Most design projects start with a sketch. Or with many sketches. These quick hand made drawings are mostly “perspectives” or 3 dimensional simulations and they are a good way of representing furniture at its early stages of design development.
With a few lines in pencil and some colors on a piece of paper it is possible to communicate a design idea. A sketch conveys the essence of the design without getting caught in the details.
As the process continues, the drawings become more specific and “to scale” but the initial sketch is time efficient and useful in announcing a direction, an idea or the kind of furniture to be designed. A sketch anticipates reality: it predicts how the object will look once it’s made. It can also be argued that reality tries to imitate the initial sketch, in that we build the furniture to look as much as possible as that first sketch.
A good sketch contains all the main elements of the future design.

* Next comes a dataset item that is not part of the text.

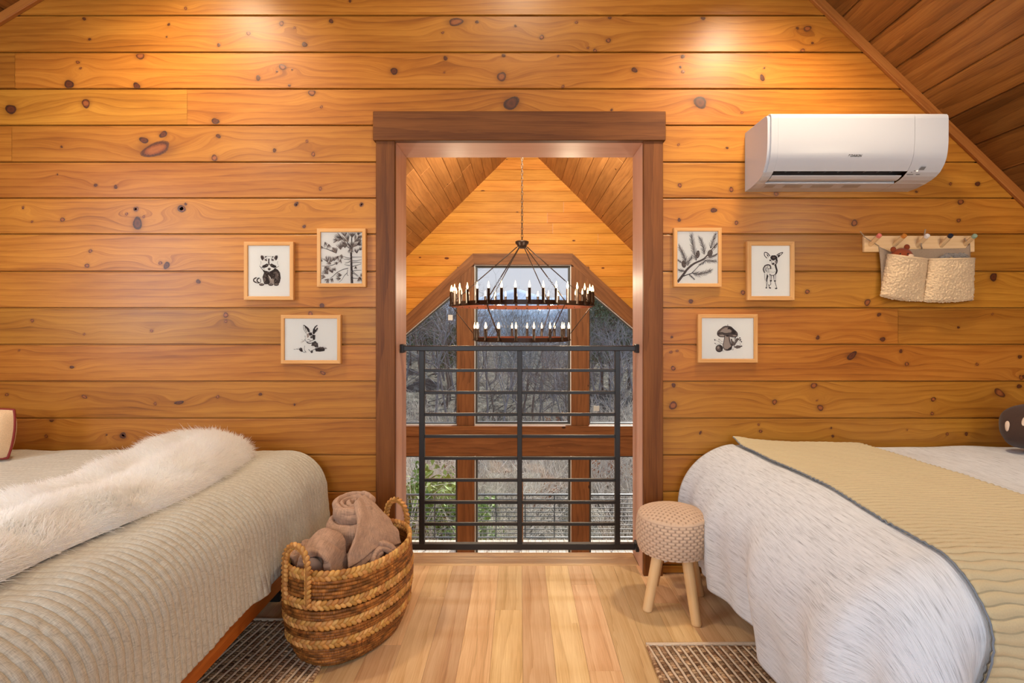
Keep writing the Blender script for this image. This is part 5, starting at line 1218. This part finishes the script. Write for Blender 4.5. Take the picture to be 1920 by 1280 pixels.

It also conveys a sense of style in a very personal way. Even if the size and proportions of the object are a bit distorted, the sketch communicates reality in an understandable way. Sketches, as tools of creativity, live in a blurry zone where fantasy and reality meet and interact.
Some intentions come across in a sketch, like the willingness to keep things simple, with no added decorative elements. The sketch is very subjective, some times even more so than the designs themselves.
Sketching is like playing a musical instrument: one part intellectual, one part physical. Both are developed over time. The mental part by thinking and learning from others. The manual skills by practicing and practicing until you find your own voice.